The structure targets transaction classification rather than the broader risks attached to DeFi lending and liquidity pools. Users will still need records covering deposits, withdrawals, rewards, asset quantities and later disposals.

The change separates the UK from tax proposals that focus primarily on applying new headline rates to realized crypto profits. Greece, for example, is preparing a 15% crypto capital gains tax while leaving the treatment of DeFi transactions dependent on its final legislation.

Draft Rules Enter Technical Consultation

The provisions form part of the draft Finance Bill 2026-27 legislation, with the technical consultation scheduled to close on September 7, 2026.

HMRC estimates that roughly 700,000 people participate in cryptoasset loans and liquidity pool transactions and could be affected by the changes.

The proposal follows a consultation launched in 2023 after the industry raised concerns about administrative burdens created by taxing transfers that did not reflect a completed economic exit.
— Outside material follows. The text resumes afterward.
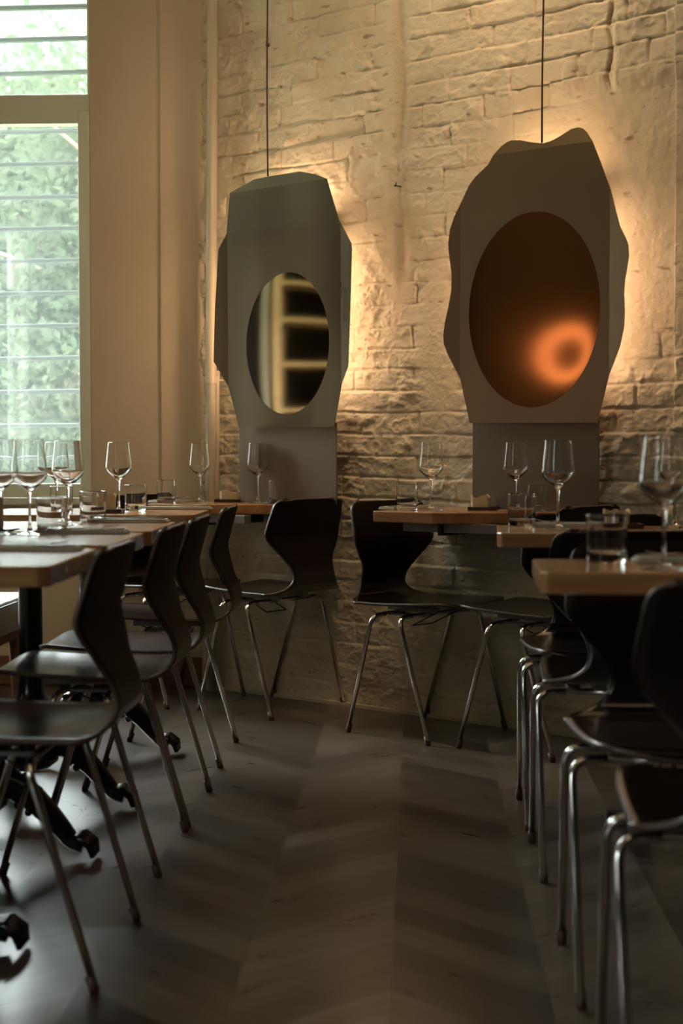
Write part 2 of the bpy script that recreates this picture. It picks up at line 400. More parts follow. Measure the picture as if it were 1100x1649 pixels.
def wallbox(b, a0, a1, o0, o1, z0, z1):
    prism(b, [wp(a0, 0, o0).xy, wp(a1, 0, o0).xy, wp(a1, 0, o1).xy, wp(a0, 0, o1).xy], z0, z1)
wallbox(b, A0, 4.6, -.30, -.012, 0, ZC); wallbox(b, A0, A1, -.012, .012, Z1, ZC); struct(obj('wall_diagonal_core', b, M['brick']))
b = bmesh.new(); wallbox(b, A1, 4.7, -.012, .03, 0, ZC)
struct(obj('wall_diagonal_added_panel', b, M['dark_room']))  # dark panel added out of view so chair backs reflect less light
b = bmesh.new(); wallbox(b, -.93, 3.5, -.0, .026, 0, .012)
struct(obj('trim_1', b, M['pipe']))

# window
zt = 2.28
b = bmesh.new()
box(b, WX0, WX1, YW+.02, YW+.09, WZ0, WZ0+.05)                    # outer frame
box(b, WX0, WX1, YW+.02, YW+.09, WZ1-.05, WZ1)
box(b, WX1-.012, WX1, YW+.02, YW+.09, WZ0, WZ1); box(b, WX0, WX0+.05, YW+.02, YW+.09, WZ0, WZ1)
box(b, WX0, WX1, YW+.015, YW+.085, zt+.0, zt+.095, bev=.006)        # transom
box(b, WX1-.048, WX1-.001, YW, YW+.06, WZ0+.0, zt+.022, bev=.004)   # opening sash
box(b, WX0, WX1-.0475, YW+.001, YW+.06, zt-.025, zt+.02)
box(b, WX0, WX1-.0475, YW+.001, YW+.06, WZ0, WZ0+.055)
wf = struct(obj('window_1', b, M['frame']))
obj('window_pane', BX(WX0+.02, WX1-.01, YW+.05, YW+.056, WZ0+.04, WZ1-.02), M['pane'], wf)
obj('window_sill', BX(WX0, WX1+.0, YW-.04, YW+.02, WZ0-.03, WZ0+.0, bev=.005), M['frame'], wf)
b = bmesh.new(); y0, y1, z0, z1 = -1.6, -.7, .8, 2.9
for q in ((y0, y1, z0, z0+.05), (y0, y1, z1-.05, z1), (y0, y0+.05, z0, z1), (y1-.05, y1, z0, z1), (y0, y1, 2.28, 2.35), (-1.18, -1.12, z0, 2.3)):
    box(b, XL-.1, XL-.04, *q)
w2 = struct(obj('added_side_window', b, M['frame']))  # unseen side window, added to let in more daylight
obj('window_pane', BX(XL-.075, XL-.069, y0+.02, y1-.02, z0+.02, z1-.02), M['pane'], w2)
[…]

The changes arrive as the UK prepares a broader crypto framework covering exchanges, custody, staking and lending. That regime is expected to take effect in October 2027, extending the country’s existing crypto regulatory perimeter beyond financial promotions and anti-money-laundering registration. Coinbase recently secured expanded UK authorization for derivatives and equities as exchanges prepare for wider rules covering trading, custody, lending and other crypto services.